California at the Marciano

Liz Larner, i (calefaction), 2014-15
The Marciano Art Foundation is the city's most contemporary not-quite-a-museum. The current top-floor installation, "California Artists in the Marciano Collection," presents 30 well-known artists, but the works offer more than names ticked off a shopping list. An instant fave is a ceramic wall sculpture by Liz Larner, i (calefaction). The form is poised between skateboard deck, surfboard, and coffee table. The mineral-disrupted surface makes a numinous "painting."

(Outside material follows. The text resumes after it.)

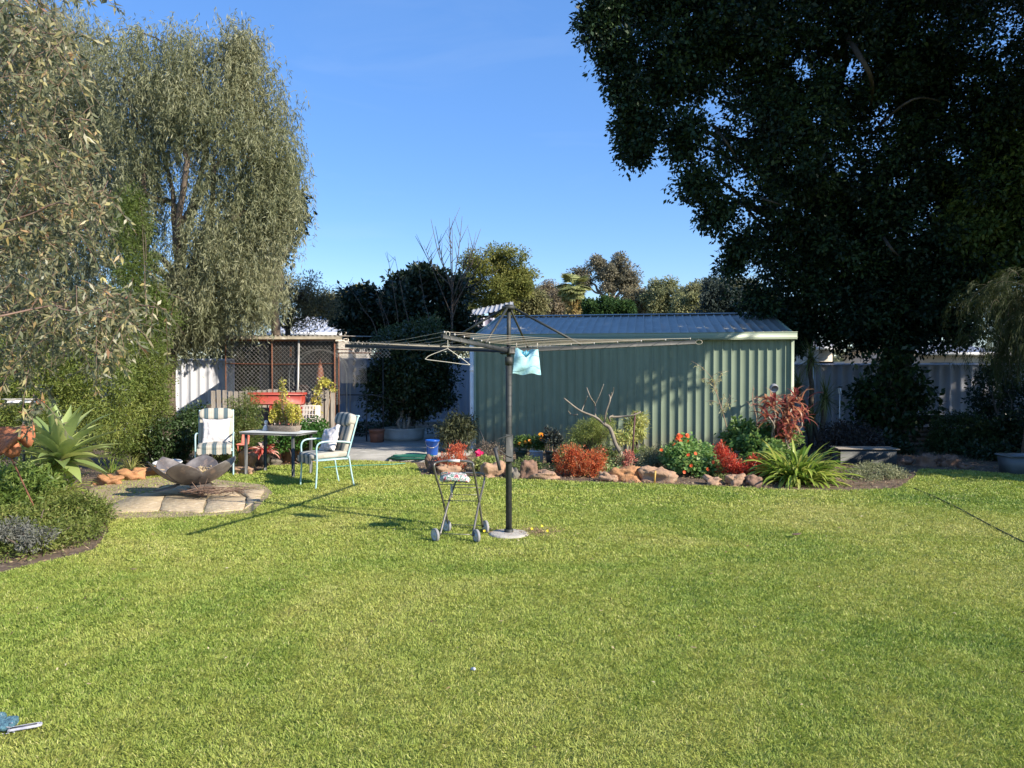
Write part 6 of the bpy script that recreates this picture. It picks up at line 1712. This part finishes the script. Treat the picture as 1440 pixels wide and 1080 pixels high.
# white basin behind the fire bowl
def basin():
    p = at(236, 652, 11.7); p[2] = .12
    t = thing('white_basin', 'shallow white basin standing behind the left rim of the fire bowl', 'basin', p)
    a = MB(); lathe(a, p, [(.001, 0), (.1, 0), (.2, .09), (.215, .09), (.21, .1), (.19, .095), (.1, .015), (.001, .015)], 28, R=rotx(.1)); a.build('bowl', m_white, t, True)
    a = MB(); lathe(a, p, [(.07, -.12), (.06, 0)], 16); a.build('pedestal', m_white, t)
basin()
m_var = leafM('pale_variegated_leaf', [(.2, .26, .07), (.38, .4, .14), (.55, .5, .25)], .3, .5)
for x, y, n, lb in ((180, 662, 50, 'pale variegated grassy tuft left of the fire bowl'), (214, 655, 40, 'yellowish grassy tuft close to the fire bowl rim'), (152, 668, 34, 'thin upright green grass tuft right of the big agave')):
    strap_plant('grassy_tuft', lb, gr(x, y) + np.array([0, .1, 0]), n, .36, .016, m_var if x > 160 else m_aga, (.4, 1.5), (.8, 2.4), .09, cat='grass tuft')

# ================================================================ LEFT BED
m_agave = leafM('pale_agave_leaf', [(.17, .24, .085), (.25, .33, .11), (.33, .40, .14), (.43, .47, .16)], .2, .38, .5)
def agave():
    b = at(88, 700, 8.7); b[2] = 0
    t = thing('agave', 'large pale green agave with broad pointed leaves at the left bed', 'agave', b)
    c = at(86, 645, 8.7); a = MB()
    for k in range(42):
        az = k * 2.39996; s = k / 42
        el = 1.4 - 1.75 * s ** .8 + random.uniform(-.08, .08)
        L = (.40 + .30 * math.sin(PI * min(1, .25 + s * .7))) * random.uniform(.9, 1.1)
        strap(a, c + np.array([math.cos(az), math.sin(az), 0]) * .03 + Z * (.08 - .14 * s), az, el, L, .185, random.uniform(.25, .75), 9, None, random.uniform(-.25, .25), 'agave', .22)
    for az, el, L in ((-1.3, -.5, .55), (-2.3, -.6, .45), (-.7, -.35, .4)): strap(a, c - Z * .05, az, el, L, .11, 1.0, 9, 1.0, .3, 'agave', .3)
    a.build('leaf_rosette', m_agave, t, True)
    s = MB(); tube(s, [b, (b + c) / 2, c - Z * .02], .06, 10); s.build('stem', m_bark_pale, t)
agave()
m_lowg = leafM('low_shrub_leaf', [(.06, .09, .02), (.11, .15, .03), (.18, .22, .05), (.28, .26, .09)], .3, .55)
m_lav = leafM('grey_lavender_leaf', [(.09, .10, .075), (.15, .155, .13), (.23, .23, .2)], .15, .7)
shrub('low_shrub', 'fine leaved green ground shrub at the lower left corner bed', [E(40, 770, 55, 26, 6.9, .5), E(90, 755, 45, 24, 7.2, .5), E(15, 740, 40, 30, 7.1, .5)], 330, 60, .09, .04, .012, m_lowg, up=.5)
shrub('low_shrub', 'sprawling green shrub below the agave in the left bed', [E(110, 725, 34, 28, 7.9, .4), E(70, 715, 40, 24, 8.0, .4), E(130, 748, 18, 14, 7.6, .3)], 280, 60, .09, .045, .013, m_lowg, up=.5)
shrub('green_shrub', 'leafy lime green shrub at the far left below the rusty ornament', [E(15, 690, 45, 32, 7.8, .5), E(50, 680, 26, 20, 8.2, .4), E(-40, 720, 50, 50, 7.4, .5)], 240, 46, .11, .07, .022, leafM('lime_shrub_leaf', [(.07, .12, .025), (.13, .2, .04), (.22, .28, .07)], .35, .5), up=.8)
shrub('lavender', 'grey lavender patch in the lower left bed', [E(15, 745, 24, 12, 6.75, .2), E(52, 757, 16, 12, 6.7, .18)], 70, 40, .06, .035, .009, m_lav, stems=2)
strap_plant('grassy_tuft', 'green strappy tuft below the left side of the agave', gr(45, 735) + np.array([0, .5, .2]), 90, .34, .02, m_aga, (.3, 1.4), (.9, 2.2), .14, cat='grass tuft')
def rusty():
    Y = 7.4; c = at(12, 622, Y); b = c.copy(); b[2] = 0
    t = thing('rusty_ornament', 'rusty metal fan shaped bird ornament on a stake at the left edge', 'garden ornament', b)
    m = M('orange_rust', (.50, .19, .09), (.34, .12, .06), 9, .75, .15, bump=.3)
    o0 = at(42, 608, Y)
    def plate(mb, pts, o, th=.0):
        # a curved plate given by an outline (px) with a raised middle
        P = [at(x, y, Y) for x, y in pts]; c = sum(P) / len(P); n = len(P); v = [c + np.array([0, -.05 - th, 0])]
        for k in (.5, 1.0): v += [c + (p - c) * k + np.array([0, -.035 * (1 - k * k) - th + .012 * math.sin(i * 2.1) * k, 0]) for i, p in enumerate(P)]
        f = [(0, 1 + i, 1 + (i + 1) % n) for i in range(n)] + [(1 + i, 1 + n + i, 1 + n + (i + 1) % n, 1 + (i + 1) % n) for i in range(n)]
        mb.add(np.array(v), f)
    for k in range(8):     # fluted feathers of the fan
        an = PI - .22 + k * .115; L = .36 - .012 * k; pv = []
        for i in range(9):
            s = i / 8; w = .010 + .020 * math.sin(PI * min(1, s * .8 + .15)); d = np.array([math.cos(an), 0, math.sin(an)]); sd = np.array([-d[2], 0, d[0]])
            p = o0 + d * L * s + np.array([0, -.012 * k - .02 * math.sin(s * PI), -.05 * s * s])
            pv += [p - sd * w, p + np.array([0, -.014, 0]), p + sd * w]
        a = MB(); a.add(np.array(pv), np.array([q for i in range(8) for q in ((i * 3, i * 3 + 1, i * 3 + 4, i * 3 + 3), (i * 3 + 1, i * 3 + 2, i * 3 + 5, i * 3 + 4))]))
        ob = a.build('feather', m, t, True); so = ob.modifiers.new('thick', 'SOLIDIFY'); so.thickness = .004
    a = MB(); plate(a, [(20, 602), (30, 598), (42, 596), (49, 602), (49, 614), (46, 626), (40, 630), (34, 628), (26, 618)], None); ob = a.build('crest_plate', m, t, True); so = ob.modifiers.new('thick', 'SOLIDIFY'); so.thickness = .005
    a = MB(); plate(a, [(6, 622), (16, 619), (28, 622), (32, 632), (27, 641), (17, 644), (8, 640), (4, 632)], None, .01); ob = a.build('lobe_plate', m, t, True); so = ob.modifiers.new('thick', 'SOLIDIFY'); so.thickness = .005
    a = MB(); tube(a, smoothpts([o0 + np.array([.02, 0, .0]), o0 + np.array([.035, 0, .08]), o0 + np.array([-.005, 0, .17])], 5), .014, 7, r2=.003); a.build('spike', m, t)
    a = MB(); tube(a, smoothpts([b + np.array([.3, .1, 0]), b + np.array([.2, .05, .3]), at(14, 640, Y)], 6), .008, 6); a.build('stake', m_rust, t)
    p = at(33, 565, 8.6); b = p.copy(); b[2] = 0
    t = thing('bird_feeder', 'narrow white tray feeder with orange end beside the gum leaves', 'bird feeder', b)
    a = MB(); bbox_(a, p, (.36, .12, .035), .01, roty(-.02)); a.build('tray', m_white, t)
    a = MB(); rock(a, p + Z * .02, (.34, .1, .03), 4, None, .5); a.build('seed', M('pale_seed', (.6, .58, .5), (.4, .36, .28), 40, .9, bump=1), t)
    a = MB(); bbox_(a, p + np.array([.19, 0, 0]), (.03, .13, .05), .006); a.build('end_cap', M('orange_plastic', (.6, .17, .05), (.5, .13, .04), 5, .5), t)
    a = MB(); tube(a, [b, p], .013, 8); a.build('pole', m_dark_metal, t)
rusty()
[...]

Installation view, with Evan Holloway's Wheeled Triangle, 2014
The Marciano mostly shows art created this decade (though in this case Barbara Kruger and Ed Ruscha offer the historical gravitas of the 1980s). Artists include John Baldessari, Sadie Barnette, Walead Beshty, Thomas Demand, Kristen Everberg, Charles Gaines, Mark Grotjahn, Elliott Hundley, Paul McCarthy, Raymond Pettibon, Charles Ray, Sterling Ruby, Analia Saban, Kaari Upson, and Jonas Wood. Catherine Opie commands an adjacent gallery (Liz Taylor gewgaws and platinum-print freeways). A hallway shows works by German-born Neoromantic Friedrich Kunath.

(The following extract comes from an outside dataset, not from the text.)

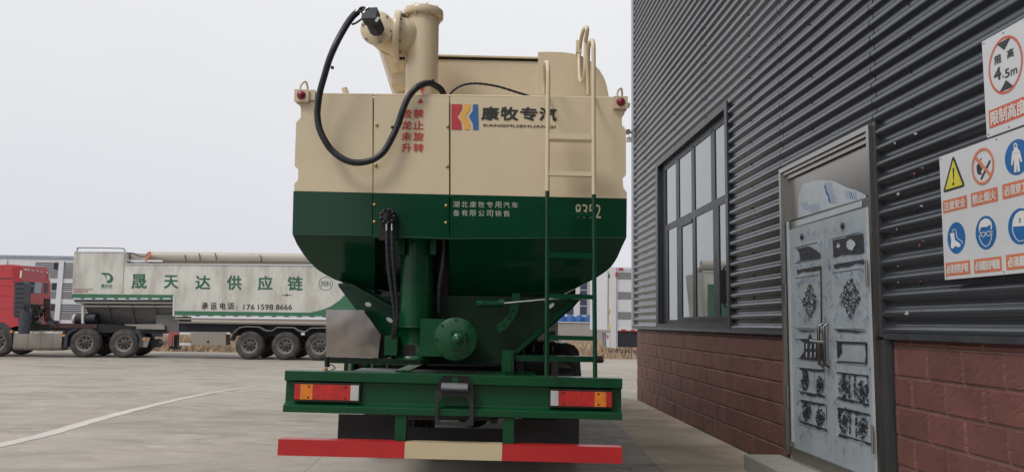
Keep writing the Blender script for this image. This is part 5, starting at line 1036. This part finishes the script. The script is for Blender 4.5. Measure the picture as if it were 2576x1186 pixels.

Ed Ruscha, Lost Empires Living Tribes, 1984
Paul McCarthy, Chocolate Silicone Block Head, 1999-2000. Background at right is part of Mimi Lauter's multi-piece pastel mural, Sensus Oxynation (Moonrise), 2017
Mark Bradford, Building "The Big White Whale", 2012
Paul Sietsema, Black Painting, 2017
To create Black Painting, Paul Seitsema pooled black paint over a black landline phone, photographed it, and then did a trompe l'oeil painting of the photograph.
Works by Mike Kelley
Friedrich Kunath, Hermes Gypsy (after Jéróme Coudray), 2012
Sadie Barnette, installation of untitled 2018 works
Kaari Upson, Angelina 11:25 am, 2014
One ongoing problem with the Marciano's top floor space is reflections. Actual trees are reflected on Charles Gaines Numbers and Trees (2014), a conceit that is not so charming as it may sound. Glazed and glossy works installed in the two outfacing corridors are almost impossible to see properly.